Un’altra ragione è che semplicemente ora si può fare, ci sono i mezzi tecnici e quindi giustamente gli esperimenti fioriscono.
- Non è raro trovare gruppi di scrittori self published che si recensiscono e acquistano a vicenda, in modo da mantenersi reciprocamente in cima alle classifiche di vendita e così attrarre nuovi acquirenti. Rovescio della medaglia è il profilerare di commenti e recensioni “Fake” da parte di cordate avversarie, con innesco di frequenti discussioni sui social network, sui contenuti delle quali è meglio soprassedere. Sono solo goliardate o il fenomeno è indice di qualcos’altro?
Non vedo goliardia in questi comportamenti, come in generale in questo settore.
Il “fare gruppo” è una tendenza umana, universale e capillare e il fatto che accada anche con scrittori autopromuoventi (non solo auto pubblicati, naturalmente) o con forumisti incalliti non mi pare un fenomeno così fenomenale. Anzi, penso che questo boom di blurb sia positivo, perché finalmente permette al lettore di capire cosa c’è dietro la promozione libraria in generale, e quindi dopo la prima fregatura diventa più critico, più sveglio e più incline a formarsi una propria opinione più personale e autonoma.
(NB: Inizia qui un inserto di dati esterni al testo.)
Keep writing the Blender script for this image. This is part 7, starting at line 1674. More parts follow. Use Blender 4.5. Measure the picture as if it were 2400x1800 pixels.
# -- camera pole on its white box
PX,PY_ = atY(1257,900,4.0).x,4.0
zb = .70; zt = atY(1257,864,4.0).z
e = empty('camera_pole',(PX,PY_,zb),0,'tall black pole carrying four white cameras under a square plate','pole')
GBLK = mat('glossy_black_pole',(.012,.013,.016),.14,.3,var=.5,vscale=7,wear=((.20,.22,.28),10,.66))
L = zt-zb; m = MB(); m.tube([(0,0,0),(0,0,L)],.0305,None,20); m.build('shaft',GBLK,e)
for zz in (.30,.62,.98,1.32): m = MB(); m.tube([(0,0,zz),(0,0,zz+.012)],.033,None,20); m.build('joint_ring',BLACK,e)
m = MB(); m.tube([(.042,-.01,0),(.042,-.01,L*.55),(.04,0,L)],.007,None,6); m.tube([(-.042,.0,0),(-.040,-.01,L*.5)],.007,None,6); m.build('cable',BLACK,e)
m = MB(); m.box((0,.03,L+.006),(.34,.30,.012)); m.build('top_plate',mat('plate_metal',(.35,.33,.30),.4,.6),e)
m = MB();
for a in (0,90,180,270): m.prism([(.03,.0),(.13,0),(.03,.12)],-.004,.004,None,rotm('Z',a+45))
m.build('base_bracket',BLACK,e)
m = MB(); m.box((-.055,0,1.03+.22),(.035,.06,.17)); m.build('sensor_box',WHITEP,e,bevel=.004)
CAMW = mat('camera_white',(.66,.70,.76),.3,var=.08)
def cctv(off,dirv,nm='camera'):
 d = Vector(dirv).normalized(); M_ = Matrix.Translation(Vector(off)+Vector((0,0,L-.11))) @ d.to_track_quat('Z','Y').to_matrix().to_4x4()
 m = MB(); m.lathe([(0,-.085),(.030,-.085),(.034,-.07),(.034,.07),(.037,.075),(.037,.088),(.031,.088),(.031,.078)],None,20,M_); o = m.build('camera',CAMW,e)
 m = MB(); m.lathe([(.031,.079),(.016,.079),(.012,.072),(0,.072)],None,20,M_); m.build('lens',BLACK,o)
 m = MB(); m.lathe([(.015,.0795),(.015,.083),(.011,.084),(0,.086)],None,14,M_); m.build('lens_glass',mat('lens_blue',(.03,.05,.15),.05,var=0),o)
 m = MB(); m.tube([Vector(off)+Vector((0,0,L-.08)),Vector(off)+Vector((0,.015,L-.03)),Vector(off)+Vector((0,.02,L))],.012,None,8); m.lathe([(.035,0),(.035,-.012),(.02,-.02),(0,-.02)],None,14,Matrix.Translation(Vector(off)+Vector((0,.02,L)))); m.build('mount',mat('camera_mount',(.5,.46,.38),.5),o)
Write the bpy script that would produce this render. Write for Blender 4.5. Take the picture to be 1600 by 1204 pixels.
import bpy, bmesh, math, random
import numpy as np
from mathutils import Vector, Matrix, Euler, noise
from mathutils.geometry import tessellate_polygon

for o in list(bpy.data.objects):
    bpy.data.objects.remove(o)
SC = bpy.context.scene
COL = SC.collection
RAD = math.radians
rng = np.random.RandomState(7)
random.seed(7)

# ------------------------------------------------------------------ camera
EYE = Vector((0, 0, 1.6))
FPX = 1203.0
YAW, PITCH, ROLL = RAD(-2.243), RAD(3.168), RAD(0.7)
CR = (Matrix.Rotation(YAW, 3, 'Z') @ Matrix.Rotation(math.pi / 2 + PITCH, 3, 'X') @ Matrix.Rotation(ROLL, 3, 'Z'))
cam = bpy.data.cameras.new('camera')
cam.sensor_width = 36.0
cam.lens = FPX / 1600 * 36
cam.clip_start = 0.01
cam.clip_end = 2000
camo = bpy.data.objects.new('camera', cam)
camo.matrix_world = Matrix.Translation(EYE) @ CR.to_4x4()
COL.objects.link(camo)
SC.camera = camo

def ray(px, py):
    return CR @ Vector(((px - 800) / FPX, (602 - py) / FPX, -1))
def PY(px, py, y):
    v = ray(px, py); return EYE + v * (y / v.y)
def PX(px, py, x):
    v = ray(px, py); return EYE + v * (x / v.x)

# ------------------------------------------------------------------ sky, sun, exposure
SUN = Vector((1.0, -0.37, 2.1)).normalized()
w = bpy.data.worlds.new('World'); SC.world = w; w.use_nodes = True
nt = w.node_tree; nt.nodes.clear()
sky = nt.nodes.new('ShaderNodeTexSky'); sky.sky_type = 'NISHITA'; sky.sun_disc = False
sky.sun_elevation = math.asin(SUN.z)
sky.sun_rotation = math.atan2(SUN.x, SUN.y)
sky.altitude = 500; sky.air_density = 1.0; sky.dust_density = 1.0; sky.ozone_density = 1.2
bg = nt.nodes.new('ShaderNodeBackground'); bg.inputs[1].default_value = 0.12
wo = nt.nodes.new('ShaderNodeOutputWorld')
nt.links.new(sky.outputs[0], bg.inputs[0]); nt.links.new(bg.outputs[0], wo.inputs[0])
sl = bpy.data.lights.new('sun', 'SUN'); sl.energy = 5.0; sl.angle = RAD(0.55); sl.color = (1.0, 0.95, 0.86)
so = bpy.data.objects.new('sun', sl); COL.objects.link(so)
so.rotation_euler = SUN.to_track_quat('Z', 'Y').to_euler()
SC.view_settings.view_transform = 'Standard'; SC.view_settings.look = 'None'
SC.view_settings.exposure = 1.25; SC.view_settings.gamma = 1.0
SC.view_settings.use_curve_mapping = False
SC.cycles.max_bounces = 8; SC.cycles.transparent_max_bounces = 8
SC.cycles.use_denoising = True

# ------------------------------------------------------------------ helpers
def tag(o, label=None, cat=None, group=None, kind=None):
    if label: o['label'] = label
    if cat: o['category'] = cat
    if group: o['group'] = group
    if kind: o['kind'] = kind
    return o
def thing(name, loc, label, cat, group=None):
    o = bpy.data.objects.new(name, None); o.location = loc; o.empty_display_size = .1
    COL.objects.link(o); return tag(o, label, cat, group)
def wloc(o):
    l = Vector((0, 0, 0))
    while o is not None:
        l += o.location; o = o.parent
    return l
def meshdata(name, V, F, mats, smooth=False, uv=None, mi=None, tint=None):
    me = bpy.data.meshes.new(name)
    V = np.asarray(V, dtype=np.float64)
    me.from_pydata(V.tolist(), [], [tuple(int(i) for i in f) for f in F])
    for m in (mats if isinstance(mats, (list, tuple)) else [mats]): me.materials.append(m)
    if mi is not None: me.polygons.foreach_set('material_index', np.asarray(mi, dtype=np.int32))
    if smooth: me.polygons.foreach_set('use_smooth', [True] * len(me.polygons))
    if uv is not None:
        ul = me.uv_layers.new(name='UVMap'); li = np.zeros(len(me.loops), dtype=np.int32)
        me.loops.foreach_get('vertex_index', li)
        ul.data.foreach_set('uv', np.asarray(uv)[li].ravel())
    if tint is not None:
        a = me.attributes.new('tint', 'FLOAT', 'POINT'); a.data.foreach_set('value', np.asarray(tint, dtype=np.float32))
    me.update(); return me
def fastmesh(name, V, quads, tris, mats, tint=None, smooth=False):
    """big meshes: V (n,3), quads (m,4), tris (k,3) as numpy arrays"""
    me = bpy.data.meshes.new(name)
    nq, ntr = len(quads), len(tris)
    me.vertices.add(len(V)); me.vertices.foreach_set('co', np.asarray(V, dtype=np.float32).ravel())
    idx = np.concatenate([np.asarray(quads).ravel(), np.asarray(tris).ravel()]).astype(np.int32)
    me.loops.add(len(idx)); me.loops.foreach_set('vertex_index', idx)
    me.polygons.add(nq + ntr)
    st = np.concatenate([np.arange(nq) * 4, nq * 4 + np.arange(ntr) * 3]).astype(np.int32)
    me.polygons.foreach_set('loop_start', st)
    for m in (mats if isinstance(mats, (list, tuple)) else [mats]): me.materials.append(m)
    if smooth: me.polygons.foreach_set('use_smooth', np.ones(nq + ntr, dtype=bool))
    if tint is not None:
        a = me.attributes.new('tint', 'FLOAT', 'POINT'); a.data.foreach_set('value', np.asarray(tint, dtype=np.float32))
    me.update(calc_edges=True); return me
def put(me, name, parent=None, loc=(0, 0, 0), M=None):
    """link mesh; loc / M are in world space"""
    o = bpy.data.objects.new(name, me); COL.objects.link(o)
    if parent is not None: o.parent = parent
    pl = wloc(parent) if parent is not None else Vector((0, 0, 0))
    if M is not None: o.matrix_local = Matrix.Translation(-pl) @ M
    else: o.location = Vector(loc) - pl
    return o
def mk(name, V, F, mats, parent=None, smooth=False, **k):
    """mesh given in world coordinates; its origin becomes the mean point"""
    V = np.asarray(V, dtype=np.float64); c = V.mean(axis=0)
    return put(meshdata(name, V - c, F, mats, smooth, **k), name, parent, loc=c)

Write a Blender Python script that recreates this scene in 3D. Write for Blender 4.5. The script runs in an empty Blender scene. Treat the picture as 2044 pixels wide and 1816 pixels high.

[Tanto tempo fa, però, la pensavo diversamente: leggi il post Fantasmi di mezzanotte]
- A volte gruppi di scrittori e editor amatoriali si confederano in piccole case “autoeditrici” rivolte essenzialmente a se stessi e ai propri lavori. In genere queste aziende si appoggiano su un pod o su una tipografia esterna e hanno vita breve. É solo folklore letterario?
È un modo come un altro di mettere a frutto le proprie passioni. Ho visto (e la storia ha visto) nascere in questo modo realtà interessanti e importanti, e con le stesse caratteristiche conosco più di un editore che si è bruciato. La patente del successo te la dà chi ti compra, l’alloro da “poeta laureato” chi ti legge. Ma la dignità del lavoro nessuno può togliertela: o ce l’hai, e vai avanti felicemente comunque vada; o parti già menomato, e presto dovrai cambiare, per non morire.
- E infine l’editoria digitale, che in Italia ancora stenta a decollare, è davvero così pericolosa per il guadagno dell’editore o le paure delle major sono ingiustificate?
L’editoria digitale non ha nulla di diverso da quella “normale”, a parte i supporti. Anzi, è più semplice, perché l’editore non ha più costi di magazzino, tasse sulla carta, tipografia, librai morosi o reticenti… quindi dovrebbe essere una manna per tutti, se solo ci fosse una cultura più operativa, giovane, dinamica, tecnologica.
È questo che fa paura dell’editoria digitale: è una cosa nuova e bisogna impararla da zero, a volte anzi crearla, e finora non molti hanno avuto questa intelligente operosità.
Come ho detto anche all’inizio, a mio avviso i problemi dell’editoria sono molti, la maggior parte interni e cancrenosi già da tempo. E non è detto che i mali dell’editoria dobbiamo sentirli necessariamente come nostri. Pensiamo alla lettura, alla scrittura, al dialogo, all’incontro… morta una categoria imprenditoriale, se ne farà un’altra, e stavolta molte più persone potranno contribuirvi, con le proprie forze e possibilità.